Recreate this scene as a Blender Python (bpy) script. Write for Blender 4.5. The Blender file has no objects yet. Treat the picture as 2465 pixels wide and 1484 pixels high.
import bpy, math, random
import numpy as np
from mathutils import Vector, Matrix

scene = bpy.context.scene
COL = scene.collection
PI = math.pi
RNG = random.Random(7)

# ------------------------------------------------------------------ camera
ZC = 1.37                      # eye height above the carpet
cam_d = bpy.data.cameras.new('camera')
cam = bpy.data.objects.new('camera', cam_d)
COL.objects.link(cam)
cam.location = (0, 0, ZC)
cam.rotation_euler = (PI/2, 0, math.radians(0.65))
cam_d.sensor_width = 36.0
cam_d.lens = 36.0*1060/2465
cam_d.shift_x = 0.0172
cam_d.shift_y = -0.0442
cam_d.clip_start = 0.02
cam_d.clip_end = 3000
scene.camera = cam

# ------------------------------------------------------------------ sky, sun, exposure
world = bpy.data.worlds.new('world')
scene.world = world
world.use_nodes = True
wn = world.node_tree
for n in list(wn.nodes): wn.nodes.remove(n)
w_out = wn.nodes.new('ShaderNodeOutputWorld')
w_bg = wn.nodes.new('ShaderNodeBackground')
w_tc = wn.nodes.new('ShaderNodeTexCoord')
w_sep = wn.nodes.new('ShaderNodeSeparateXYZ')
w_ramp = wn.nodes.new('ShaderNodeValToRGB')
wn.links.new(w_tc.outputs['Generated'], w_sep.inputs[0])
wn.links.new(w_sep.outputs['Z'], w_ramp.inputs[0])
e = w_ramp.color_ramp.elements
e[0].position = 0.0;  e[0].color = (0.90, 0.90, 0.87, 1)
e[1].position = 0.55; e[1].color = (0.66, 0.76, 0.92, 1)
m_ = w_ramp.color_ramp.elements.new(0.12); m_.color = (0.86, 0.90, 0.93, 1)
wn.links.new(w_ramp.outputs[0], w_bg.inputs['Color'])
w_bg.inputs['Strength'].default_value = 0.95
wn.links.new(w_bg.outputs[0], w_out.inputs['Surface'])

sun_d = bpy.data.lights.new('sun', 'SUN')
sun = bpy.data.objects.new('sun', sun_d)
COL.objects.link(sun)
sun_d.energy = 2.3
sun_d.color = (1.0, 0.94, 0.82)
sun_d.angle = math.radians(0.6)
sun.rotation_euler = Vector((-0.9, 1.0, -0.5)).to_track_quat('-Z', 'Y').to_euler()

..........

WHAT YOU HAVE TO DO: Recopy the whole listing exactly.

EXERCISE RESPONSE:
Recreate this scene as a Blender Python (bpy) script. Write for Blender 4.5. The Blender file has no objects yet. Treat the picture as 2465 pixels wide and 1484 pixels high.
import bpy, math, random
import numpy as np
from mathutils import Vector, Matrix

scene = bpy.context.scene
COL = scene.collection
PI = math.pi
RNG = random.Random(7)

# ------------------------------------------------------------------ camera
ZC = 1.37                      # eye height above the carpet
cam_d = bpy.data.cameras.new('camera')
cam = bpy.data.objects.new('camera', cam_d)
COL.objects.link(cam)
cam.location = (0, 0, ZC)
cam.rotation_euler = (PI/2, 0, math.radians(0.65))
cam_d.sensor_width = 36.0
cam_d.lens = 36.0*1060/2465
cam_d.shift_x = 0.0172
cam_d.shift_y = -0.0442
cam_d.clip_start = 0.02
cam_d.clip_end = 3000
scene.camera = cam

# ------------------------------------------------------------------ sky, sun, exposure
world = bpy.data.worlds.new('world')
scene.world = world
world.use_nodes = True
wn = world.node_tree
for n in list(wn.nodes): wn.nodes.remove(n)
w_out = wn.nodes.new('ShaderNodeOutputWorld')
w_bg = wn.nodes.new('ShaderNodeBackground')
w_tc = wn.nodes.new('ShaderNodeTexCoord')
w_sep = wn.nodes.new('ShaderNodeSeparateXYZ')
w_ramp = wn.nodes.new('ShaderNodeValToRGB')
wn.links.new(w_tc.outputs['Generated'], w_sep.inputs[0])
wn.links.new(w_sep.outputs['Z'], w_ramp.inputs[0])
e = w_ramp.color_ramp.elements
e[0].position = 0.0;  e[0].color = (0.90, 0.90, 0.87, 1)
e[1].position = 0.55; e[1].color = (0.66, 0.76, 0.92, 1)
m_ = w_ramp.color_ramp.elements.new(0.12); m_.color = (0.86, 0.90, 0.93, 1)
wn.links.new(w_ramp.outputs[0], w_bg.inputs['Color'])
w_bg.inputs['Strength'].default_value = 0.95
wn.links.new(w_bg.outputs[0], w_out.inputs['Surface'])

sun_d = bpy.data.lights.new('sun', 'SUN')
sun = bpy.data.objects.new('sun', sun_d)
COL.objects.link(sun)
sun_d.energy = 2.3
sun_d.color = (1.0, 0.94, 0.82)
sun_d.angle = math.radians(0.6)
sun.rotation_euler = Vector((-0.9, 1.0, -0.5)).to_track_quat('-Z', 'Y').to_euler()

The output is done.